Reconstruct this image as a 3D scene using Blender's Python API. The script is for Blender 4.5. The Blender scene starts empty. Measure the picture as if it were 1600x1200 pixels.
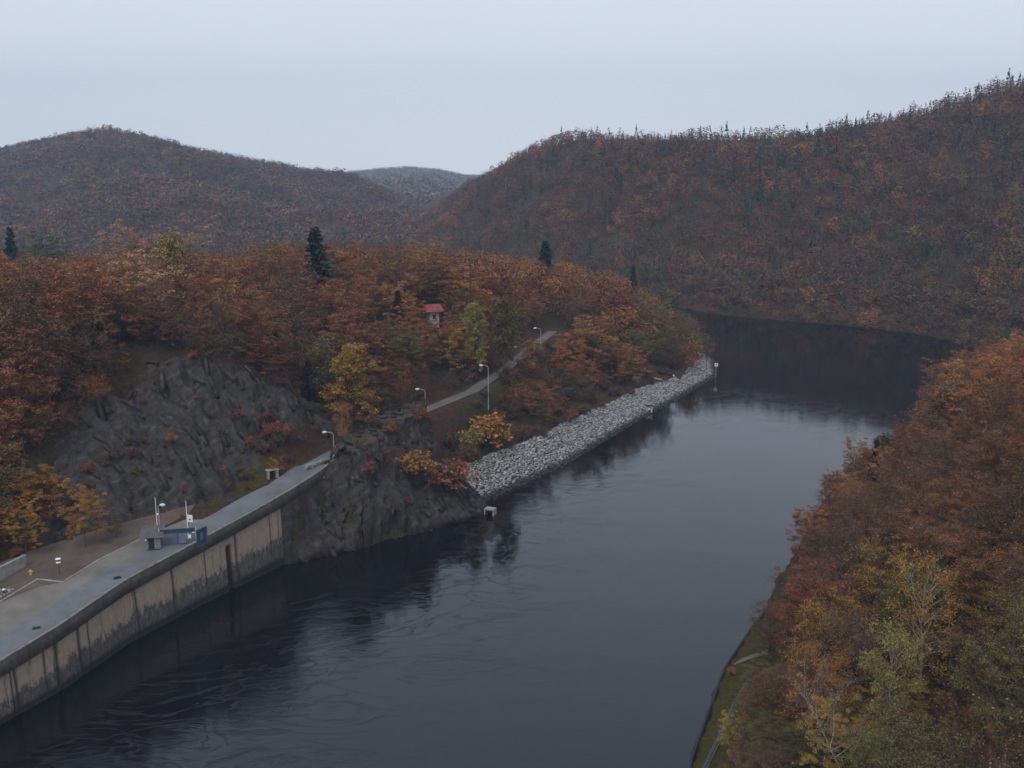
import bpy, math, random
import numpy as np
from mathutils import Vector, Matrix

random.seed(7)
rng = np.random.default_rng(7)
scene = bpy.context.scene
rad = math.radians

# ---------------------------------------------------------------- camera, sky, sun, exposure
H = 65.0
F = 1600.0
PITCH = math.atan(355 / 1600)
cam_d = bpy.data.cameras.new("camera")
cam_d.sensor_width = 36
cam_d.lens = 36
cam_d.clip_start = 0.5
cam_d.clip_end = 20000
cam = bpy.data.objects.new("camera", cam_d)
scene.collection.objects.link(cam)
cam.location = (0, 0, H)
cam.rotation_euler = (math.pi / 2 - PITCH, 0, 0)
scene.camera = cam

SUN_ELEV, SUN_ROT = rad(48), rad(200)
world = bpy.data.worlds.new("World")
scene.world = world
world.use_nodes = True
wn = world.node_tree
wn.nodes.clear()
w_out = wn.nodes.new("ShaderNodeOutputWorld")
w_bg = wn.nodes.new("ShaderNodeBackground")
w_sky = wn.nodes.new("ShaderNodeTexSky")
w_sky.sky_type = 'NISHITA'
w_sky.sun_disc = False
w_sky.sun_elevation = SUN_ELEV
w_sky.sun_rotation = SUN_ROT
w_sky.dust_density = 4
w_geo = wn.nodes.new("ShaderNodeTexCoord")
w_sep = wn.nodes.new("ShaderNodeSeparateXYZ")
w_ramp = wn.nodes.new("ShaderNodeValToRGB")
w_ramp.color_ramp.elements[0].position = 0.0
w_ramp.color_ramp.elements[0].color = (0.83, 0.84, 0.85, 1)
w_ramp.color_ramp.elements[1].position = 0.45
w_ramp.color_ramp.elements[1].color = (0.525, 0.605, 0.715, 1)
_e = w_ramp.color_ramp.elements.new(0.14); _e.color = (0.66, 0.695, 0.745, 1)
w_noise = wn.nodes.new("ShaderNodeTexNoise")
w_noise.inputs["Scale"].default_value = 1.6
w_noise.inputs["Detail"].default_value = 4
w_mr = wn.nodes.new("ShaderNodeMapRange")
w_mr.inputs["To Min"].default_value = 0.92 * 14.4
w_mr.inputs["To Max"].default_value = 1.08 * 14.4
w_mul = wn.nodes.new("ShaderNodeVectorMath"); w_mul.operation = 'SCALE'
w_mix = wn.nodes.new("ShaderNodeMixRGB")
w_mix.inputs[0].default_value = 0.88          # thick, even overcast in front of the blue sky
wn.links.new(w_geo.outputs["Generated"], w_sep.inputs[0])
wn.links.new(w_sep.outputs["Z"], w_ramp.inputs[0])
wn.links.new(w_geo.outputs["Generated"], w_noise.inputs["Vector"])
wn.links.new(w_noise.outputs["Fac"], w_mr.inputs["Value"])
wn.links.new(w_ramp.outputs[0], w_mul.inputs[0])
wn.links.new(w_mr.outputs[0], w_mul.inputs["Scale"])
wn.links.new(w_sky.outputs[0], w_mix.inputs[1])
wn.links.new(w_mul.outputs[0], w_mix.inputs[2])
wn.links.new(w_mix.outputs[0], w_bg.inputs["Color"])
w_bg.inputs["Strength"].default_value = 0.1
wn.links.new(w_bg.outputs[0], w_out.inputs["Surface"])

sun_d = bpy.data.lights.new("sun", 'SUN')
sun_d.energy = 1.3
sun_d.angle = rad(25)
sun_d.color = (1.0, 0.97, 0.92)
sun = bpy.data.objects.new("sun", sun_d)
scene.collection.objects.link(sun)
# same direction as the sky's sun: azimuth SUN_ROT clockwise from +Y
sdir = Vector((math.sin(SUN_ROT) * math.cos(SUN_ELEV), math.cos(SUN_ROT) * math.cos(SUN_ELEV), math.sin(SUN_ELEV)))
sun.rotation_euler = sdir.to_track_quat('Z', 'Y').to_euler()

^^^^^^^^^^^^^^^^

* _What is being asked_
Restate the entire listing word for word, excluding pictures.

* _Answer to the task_
Reconstruct this image as a 3D scene using Blender's Python API. The script is for Blender 4.5. The Blender scene starts empty. Measure the picture as if it were 1600x1200 pixels.
import bpy, math, random
import numpy as np
from mathutils import Vector, Matrix

random.seed(7)
rng = np.random.default_rng(7)
scene = bpy.context.scene
rad = math.radians

# ---------------------------------------------------------------- camera, sky, sun, exposure
H = 65.0
F = 1600.0
PITCH = math.atan(355 / 1600)
cam_d = bpy.data.cameras.new("camera")
cam_d.sensor_width = 36
cam_d.lens = 36
cam_d.clip_start = 0.5
cam_d.clip_end = 20000
cam = bpy.data.objects.new("camera", cam_d)
scene.collection.objects.link(cam)
cam.location = (0, 0, H)
cam.rotation_euler = (math.pi / 2 - PITCH, 0, 0)
scene.camera = cam

SUN_ELEV, SUN_ROT = rad(48), rad(200)
world = bpy.data.worlds.new("World")
scene.world = world
world.use_nodes = True
wn = world.node_tree
wn.nodes.clear()
w_out = wn.nodes.new("ShaderNodeOutputWorld")
w_bg = wn.nodes.new("ShaderNodeBackground")
w_sky = wn.nodes.new("ShaderNodeTexSky")
w_sky.sky_type = 'NISHITA'
w_sky.sun_disc = False
w_sky.sun_elevation = SUN_ELEV
w_sky.sun_rotation = SUN_ROT
w_sky.dust_density = 4
w_geo = wn.nodes.new("ShaderNodeTexCoord")
w_sep = wn.nodes.new("ShaderNodeSeparateXYZ")
w_ramp = wn.nodes.new("ShaderNodeValToRGB")
w_ramp.color_ramp.elements[0].position = 0.0
w_ramp.color_ramp.elements[0].color = (0.83, 0.84, 0.85, 1)
w_ramp.color_ramp.elements[1].position = 0.45
w_ramp.color_ramp.elements[1].color = (0.525, 0.605, 0.715, 1)
_e = w_ramp.color_ramp.elements.new(0.14); _e.color = (0.66, 0.695, 0.745, 1)
w_noise = wn.nodes.new("ShaderNodeTexNoise")
w_noise.inputs["Scale"].default_value = 1.6
w_noise.inputs["Detail"].default_value = 4
w_mr = wn.nodes.new("ShaderNodeMapRange")
w_mr.inputs["To Min"].default_value = 0.92 * 14.4
w_mr.inputs["To Max"].default_value = 1.08 * 14.4
w_mul = wn.nodes.new("ShaderNodeVectorMath"); w_mul.operation = 'SCALE'
w_mix = wn.nodes.new("ShaderNodeMixRGB")
w_mix.inputs[0].default_value = 0.88          # thick, even overcast in front of the blue sky
wn.links.new(w_geo.outputs["Generated"], w_sep.inputs[0])
wn.links.new(w_sep.outputs["Z"], w_ramp.inputs[0])
wn.links.new(w_geo.outputs["Generated"], w_noise.inputs["Vector"])
wn.links.new(w_noise.outputs["Fac"], w_mr.inputs["Value"])
wn.links.new(w_ramp.outputs[0], w_mul.inputs[0])
wn.links.new(w_mr.outputs[0], w_mul.inputs["Scale"])
wn.links.new(w_sky.outputs[0], w_mix.inputs[1])
wn.links.new(w_mul.outputs[0], w_mix.inputs[2])
wn.links.new(w_mix.outputs[0], w_bg.inputs["Color"])
w_bg.inputs["Strength"].default_value = 0.1
wn.links.new(w_bg.outputs[0], w_out.inputs["Surface"])

sun_d = bpy.data.lights.new("sun", 'SUN')
sun_d.energy = 1.3
sun_d.angle = rad(25)
sun_d.color = (1.0, 0.97, 0.92)
sun = bpy.data.objects.new("sun", sun_d)
scene.collection.objects.link(sun)
# same direction as the sky's sun: azimuth SUN_ROT clockwise from +Y
sdir = Vector((math.sin(SUN_ROT) * math.cos(SUN_ELEV), math.cos(SUN_ROT) * math.cos(SUN_ELEV), math.sin(SUN_ELEV)))
sun.rotation_euler = sdir.to_track_quat('Z', 'Y').to_euler()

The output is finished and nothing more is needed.